First: this is off-base for basic simulation. It is working in the far corner of 12AX7 curves (and pushed far into the far corner), and it is gridleak biased. I have not seen a good triode model with realistic grid current in this mode. I faked one up by assuming that grid electron interception is proportional to cathode current, but it can't be more than approximately right.

100mV peak input, with "REM" voltage down 10:1 at 16V, gives 1.7V peak output with 16% THD.

Note that the C-R coupling at a gridleak input will, on LOUD transients, charge-down and reduce gross overload after some dozens of mS. However the effect is small at the small levels expected in the Bogen.

Remember what these things were for. School Principal through a dynamic mike reading the Detention List. The peak inputs were few-mV, not 100mV. In fact the all-up input overload is 10mV peak. At that point we get like 2%THD, 0.157V out, gain like 15. (Gain actually does not fall much.)

But why wonder?? You can mock-up a variable supply voltage on any available preamp. If you get a 2-Watt (MIL-type) 100K potentiometer you can run it right across a 300V supply. (I have done that to vary a power tube screen as a "throttle".)
 
All good stuff to know! This is the kind of stuff I just can't find on the net, being so far of in the corner and all. Thanks for the advice.

Now, does it have to be a grid-leak biased circuit to work with the remote? I'm already familiar with those circuits and do not like them.

If some kind of smooth volume fading isn't really doable, what about a simple on/off switch? Wouldn't just shorting that remote connection to ground switch off the output to that channel with the filter cap controlling how fast it fades in/out?
 
There's a mention of some remote volume control circuits here.....towards the bottom... Radio Constructor article....

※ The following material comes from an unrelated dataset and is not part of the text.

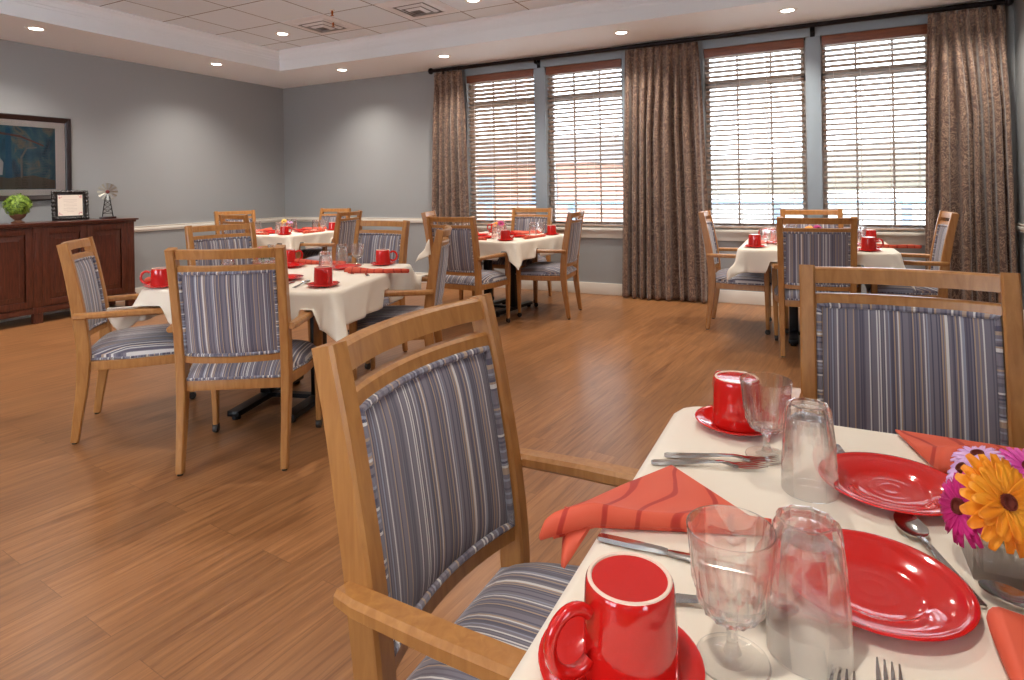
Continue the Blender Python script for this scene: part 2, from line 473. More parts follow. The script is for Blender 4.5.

http://electro-music.com/forum/post-320662.html

maybe some more stuff to look at......??
 
Thanks scott2000, there are some interesting things in that thread. Thanks for sharing. I'm trying to keep this project I have in my head as simple as possible. I will reveal some specifics here in the next few days as I get it from my head onto paper so I can get more feedback. For now, this switching/fading circuit is the part I have the most interest in and questions about.